Leonard appeared to be the only superstar who didn’t have his plans pre-tampered and ready to go once free agency struck; he was evidently taking his time to figure something out. Because he’s famously understated and discreet, nobody had any idea what he was up to, even if many pretended to. So once news of the Clippers’ coup broke, I wanted to believe that Leonard had been spending that time carefully setting his Staples Center scheme into motion, assembling a brand-new contender while bleeding out the Lakers’ free agency options. It’s funny to visualize this stone-faced mastermind cackling tunelessly as his plot came to fruition.

But according to a new Los Angeles Times tick-tock of the Clippers’ summer moves, the reality was much simpler, if also funny: The Clippers showed Kawhi a list of names, and then Kawhi picked one, waited for them to figure it out, and that was it. Here’s Arash Markazi:

It was a franchise-altering case of good news and bad news: Leonard wanted to be a Clipper but wouldn’t make the jump unless the team was able to get him a running mate to make them championship contenders.

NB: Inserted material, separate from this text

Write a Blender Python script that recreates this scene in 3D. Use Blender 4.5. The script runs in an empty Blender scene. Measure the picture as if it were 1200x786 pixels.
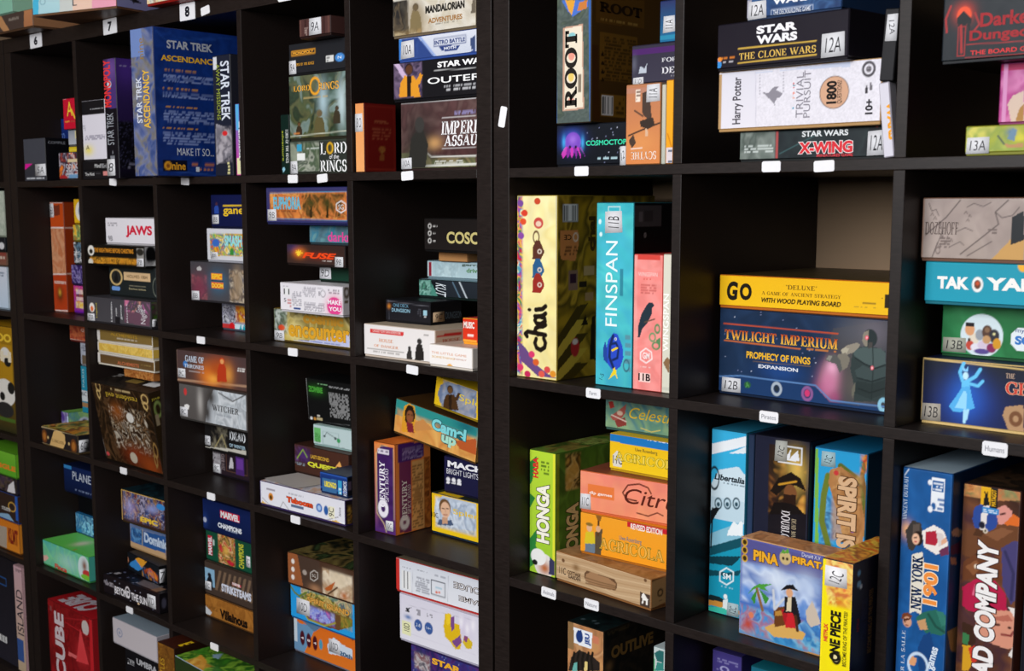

“We actually had a list of guys, which was a mistake, but we got lucky,” [Clippers coach Doc] Rivers said. “We shouldn’t have had a list, because then he got to choose who he wanted to play with and the assumption was that we could get them. We didn’t know if we could get anybody. We just showed him guys that we thought would match him and when he saw Paul George’s name he said, ‘I want to play with him.’

“We showed him everybody else and he didn’t want to hear it. He just stayed on Paul George, so after the meeting we sat down and I said, ‘We got to get Paul George. I don’t know how we are going to do it, but we have to do it.’ We did know that Oklahoma City wanted to break their team up, so that helped, but we didn’t know if we could get him.”

In fact, per Rivers, as late as noon on the day of the trade, the Clippers were out of the running, and Leonard was picking between the Lakers and Raptors. Then the Paul George trade was back on at 4:00 p.m., then it fell through again at 5:00 p.m., and by 6:00 p.m. a dejected Rivers was pulling up to a Nobu in Malibu assuming all was lost.

As ESPN reported back in July, Leonard had spent the week “meeting, calling and texting with George, trying to convince him to find a way out of Oklahoma City.” To hear Rivers retell it here, OKC was already planning to blow it up and other teams were aware of that intent, which might have eased the recruitment.

As appealing as the whole Keyser Söze image was, this vision of Leonard is working for me too: You showed me some guys, so I pointed to one guy, now you guys go figure that out how to get that guy while I leave the whole basketball universe in stasis. Yeah, that’s definitely Kawhi Leonard.